Fuyant micros et caméras, le prince héritier a, en outre, dû affronter des ragots et des rumeurs d'autant plus persistants que le palais de Laeken s'est longtemps fait une règle de ne répondre ni aux questions, ni aux critiques, ni aux pires insinuations. Des auteurs ont évoqué ses tentations homosexuelles, son "autisme" ou son absence de vie conjugale, expliquant sa quadruple paternité par un recours aux techniques de procréation assistée… D'autres n'ont pas hésité à décrire ses "limites intellectuelles" ou, du moins, ses "problèmes de communication".

Même "scandaleusement faux", selon un grand patron qui se vante d'être un intime du palais, ces propos ont marqué les esprits, renforçant les doutes sur les aptitudes du prince héritier. Des deux côtés de la "frontière" linguistique, certains ne cachent pas leur scepticisme, même si l'opinion publique semble accorder le bénéfice du doute à l'héritier du trône. En Flandre, la moitié seulement de la population se dit favorable à l'arrivée du nouveau roi. Et, dans toutes les régions, une majorité aurait préféré qu'Albert II n'abdique pas.

Préparatifs pour la prestation de serment de Philippe, au Parlement, le 19 juillet.

C'était aussi le cas des six partis – et surtout des trois francophones – qui composent la majorité fédérale du premier ministre, le socialiste wallon Elio Di Rupo. Ils ont fait pression sur le roi pour qu'il reste en place au moins jusqu'en 2014, espérant qu'il rejouerait son rôle de médiateur… et de meilleur adversaire de M. De Wever. Le chef de la NVA avait fait un pronostic : qu'on lui donne un Wallon comme premier ministre, le prince Philippe comme roi, et son projet indépendantiste s'en trouverait grandement facilité… Il aura bientôt les deux et il table déjà sur le fait que l'état de grâce du nouveau roi ne durera que quelques semaines. Pas assez, assure-t-il, pour entamer sa popularité et celle de sa formation, créditée de 30 % à 40 % des suffrages en Flandre.

"L'AVENIR DU PAYS"

Soucieux de ne pas tenter un dangereux quitte ou double, les autres partis néerlandophones (chrétien démocrate, socialiste et libéral), qui soutiennent Elio Di Rupo, ont renoncé à modifier les pouvoirs du roi, qu'ils voulaient pourtant réduire à un rôle purement protocolaire. La Liste civile (les moyens alloués par l'Etat au monarque) a été réduite, et les dotations à la famille royale limitées, histoire de calmer le choc causé par des tentatives d'évasion fiscale orchestrées par la reine Fabiola, la veuve de Baudouin. Pour le reste, la majorité a décidé de renvoyer à plus tard une réforme censée notamment limiter l'intervention du chef de l'Etat dans la formation du gouvernement fédéral. Un député écologiste, Marcel Cheron, résume au mieux le débat actuel : "La question n'est pas celle du maintien, ou non, de la monarchie. Derrière tout cela, il y l'avenir du pays."
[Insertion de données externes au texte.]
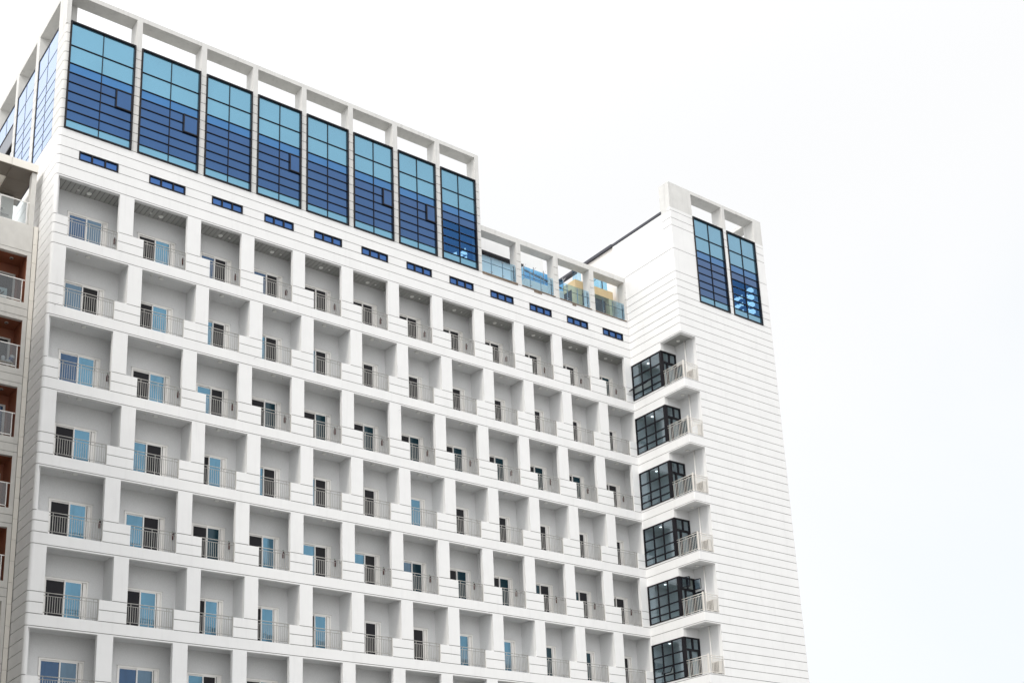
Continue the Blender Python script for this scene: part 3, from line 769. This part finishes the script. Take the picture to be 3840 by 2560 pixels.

"Les francophones ont intérêt à ce que la Belgique subsiste pour des raisons financières. Et, pour subsister elle aussi, la famille royale a besoin de rester au centre du jeu", renchérit Philippe Moureaux, ancien ministre et ex-numéro 2 du PS francophone.

Davantage qu'un roi désiré, Philippe sera donc surtout un roi nécessaire. Comme ses prédécesseurs, il tirera surtout sa légitimité de la sympathie populaire, explique l'historien Vincent Dujardin. Et, pour la conquérir, il pourra au moins compter sur son épouse, Mathilde d'Udekem d'Acoz : depuis son mariage en 1999, cette jeune aristocrate, ambitieuse et élégante, est devenue le meilleur "coach" du futur roi et le meilleur atout d'un palais qui en manquait cruellement.